People still have questions about Palin


"I will be honored to accept your nomination for vice president of the United States," said /*Governor Sarah Palin (R) of Alaska*/.

It was a speech the country was waiting for, from the nation's first female Republican vice presidential nominee.

"She looks comfortable," said Liz Nyberg, a Republican.

Members of the South Peninsula Area Republican Coalition also watched as Sarah Palin introduced each member of her family.

"I wonder how or when she's going to get into the stuff they keep digging up," said Paul Nyberg, a Republican.

Republicans and Democrats alike have questions for the mother of five. While Palin talked about energy and drilling, there was no mention of Palin's pregnant teenage daughter.

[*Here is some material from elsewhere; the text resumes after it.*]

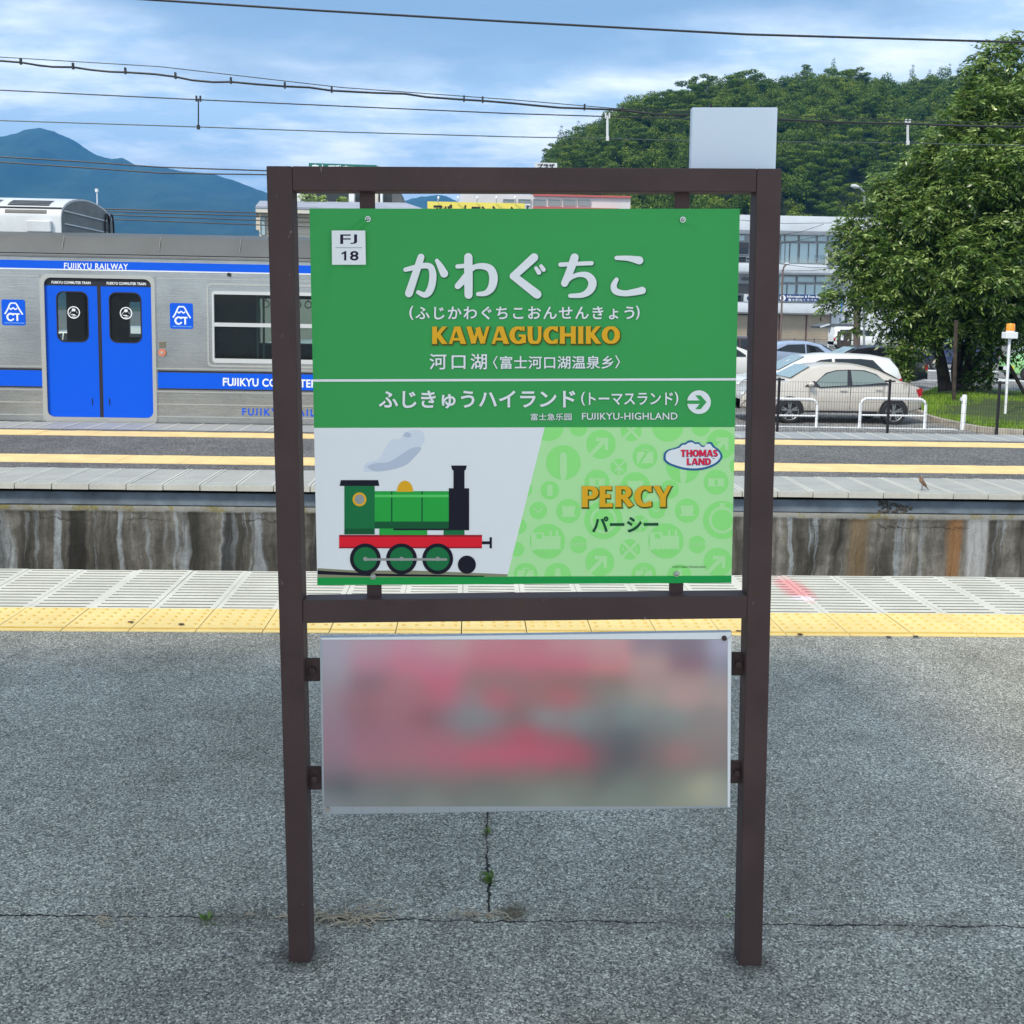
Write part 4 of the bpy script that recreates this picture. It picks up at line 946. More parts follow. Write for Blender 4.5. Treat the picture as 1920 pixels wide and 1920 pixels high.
def ring(name, outer, inner, y0, th, mat, parent, bevel=0):
    n = len(outer); vv = [(a, y0, b) for a, b in outer]+[(a, y0, b) for a, b in inner]+[(a, y0+th, b) for a, b in outer]+[(a, y0+th, b) for a, b in inner]
    ff = []
    for i in range(n):
        j = (i+1) % n; ff += [(i, j, n+j, n+i), (2*n+i, 3*n+i, 3*n+j, 2*n+j), (i, 2*n+i, 2*n+j, j), (n+i, n+j, 3*n+j, 3*n+i)]
    return MB().add(vv, ff).build(name, mat, parent, bevel=bevel)
a, b = DX[0]
ring('door_frame', rrect(a-.045, b+.045, dz0-.09, dz1+.04, .09), rrect(a+.002, b-.002, dz0+.002, dz1-.002, .085), YT-.012, .03, 'rib_light', train)
ring('door_surround_infill', rrect(a-.001, b+.001, zbot, dz1+.001, .001), rrect(a+.004, b-.004, dz0, dz1-.004, .085), YT-.004, .02, 'stainless', train)
mid = tx(187)
dm_ = []
for (x0, x1, win, cn) in ((a+.002, mid-.008, dwin[0], (0, 0, 1, 1)), (mid+.008, b-.002, dwin[1], (1, 1, 0, 0))):
    d = thing('x', None, None) if False else None
    n_ = 6
    outer = rrect(x0, x1, dz0+.004, dz1-.004, .085, n_); inner = rrect(win[0], win[1], dwz0, dwz1, .085, n_)
    if cn[1] == 0:   # square the corners at the meeting edge
        outer = [(x1 if abs(px-x1) < .09 else px, pz) for px, pz in outer]
    else: outer = [(x0 if abs(px-x0) < .09 else px, pz) for px, pz in outer]
    dr = ring('door', outer, inner, YT+.018, .03, 'train_blue', train, bevel=0)
    ring('window_seal', rrect(win[0]-.006, win[1]+.006, dwz0-.006, dwz1+.006, .09), rrect(win[0]+.008, win[1]-.008, dwz0+.008, dwz1-.008, .08), YT+.014, .02, 'black', dr)
    g = rrect(win[0], win[1], dwz0, dwz1, .085)
    MB().add([(p, YT+.03, q) for p, q in g], [tuple(range(len(g)))]).build('glass', 'glass_train', dr)
    hd = rrect(x0, x1, dz1-.004-(P(135, 535.5, YT).z-P(135, 522, YT).z)*-1*-1 if False else P((x0+x1)/2 and 135, 535.5, YT).z, dz1-.002, .07, 6, (0, cn[0] if cn[1] else 0, cn[2], 0))
    MB().prism([(p, YT+.0155, q) for p, q in hd], (0, .003, 0)).build('door_header', 'black', dr)
    cxm = (win[0]+win[1])/2
    MB().box((x1-.11) if cn[1] == 0 else (x0+.085), (x1-.10) if cn[1] == 0 else (x0+.095), YT+.012, YT+.0179, dz0+.16, dz0+.24).build('hand_grip', 'black', dr)
    lx0, ly0 = (137.2, 585.8) if cn[1] == 0 else (235.4, 587.2)
    mb = MB(); lc = P(lx0, ly0, YT); R0 = .076
    def LP(a_, b_, o=.012): return (lc.x+a_*R0, YT+.03-o, lc.z+b_*R0)
    n3 = 32
    for k in range(n3):
        t0, t1 = 2*math.pi*k/n3, 2*math.pi*(k+1)/n3
        mb.add([LP(math.cos(t0), math.sin(t0)), LP(math.cos(t1), math.sin(t1)), LP(.84*math.cos(t1), .84*math.sin(t1)), LP(.84*math.cos(t0), .84*math.sin(t0))], [(0, 1, 2, 3)])
    for pl in ([(-.22, .62), (.22, .62), (.3, .35), (.12, .12), (0, .28), (-.12, .1), (-.32, .32)], [(-.32, .3), (-.2, .4), (-.6, -.2), (-.78, -.28)], [(.3, .35), (.22, .45), (.62, -.1), (.75, -.2), (.5, -.05)], [(-.6, -.32), (.2, -.28), (.1, -.38), (.55, -.52), (.0, -.52), (-.25, -.44)], [(-.35, -.66), (.35, -.7), (.2, -.78), (-.2, -.76)]):
        mb.add([LP(u, v, .0125) for u, v in pl], [tuple(range(len(pl)))])
    mb.build('round_emblem', 'train_text', dr)
    mb = MB(); bx = (96.6, 527.2, 170, 532.3) if cn[1] == 0 else (200, 529, 273.6, 534.2)
    text_px(mb, 'FUJIKYU COMMUTER TRAIN', bx, lambda x, y: P(x, y, YT+.0145), .03, 1.02, .018); mb.build('door_lettering', 'train_text', dr)
MB().box(mid-.022, mid+.022, YT+.0165, YT+.05, dz0, dz1-.03).build('door_rubber', 'black', train)
MB().box(mid-.09, mid+.09, YT-.016, YT+.02, dz0-.02, dz0-.004).build('door_guide', 'rib_light', train)
# saloon window
ring('window_surround', rrect(W0-.075, W1+.075, wz0-.10, wz1+.10, .06), rrect(W0-.055, W1+.055, wz0-.08, wz1+.08, .05), YT-.008, .012, 'rib_light', train)
wf = ring('window_frame', rrect(W0-.012, W1+.012, wz0-.05, wz1+.006, .04), rrect(W0+.012, W1-.012, wz0+.004, wz1-.034, .01), YT-.012, .04, 'aluminium', train)
zmid = P(401, 608.3, YT).z
MB().box(W0+.012, W1-.012, YT-.01, YT+.03, zmid-.024, zmid+.024).build('sash_bar', 'aluminium', wf)
MB().box(W0+.01, W1-.01, YT+.012, YT+.016, wz0, zmid).build('glass', 'glass_train', wf); MB().box(W0+.01, W1-.01, YT+.02, YT+.024, zmid, wz1).build('glass', 'glass_train', wf)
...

"Maybe it's the elephant in the room and a good thing for her to address tonight," said Nyberg.

Still, part of Palin's job, was to excite the party, on the second to last day of the convention.

The purpose of a convention is to boost the polling numbers for a candidate. Barack Obama's numbers went up six points after the Democratic Convention. Analysts think he Republicans will have a hard time catching up to that number for several reasons.

"They got less time, the first day messed them up, their big names, some of their stars aren't attending," said Political Science Professor David Brady Ph.D., from Stanford University.

Brady thinks another convention hurdle is the controversy surrounding Governor Palin's family.

"It's private matter," said Bill Whalen, a Republican strategist and fellow at the Hoover Institution.

Whalen is sure America's curiosity about Palin's children will be quelled by November. As for Wednesday night, he says, she came through for the party.

"She gave a good speech. She showed she had substance and I thought she was pretty good in delivering it," says Whalen.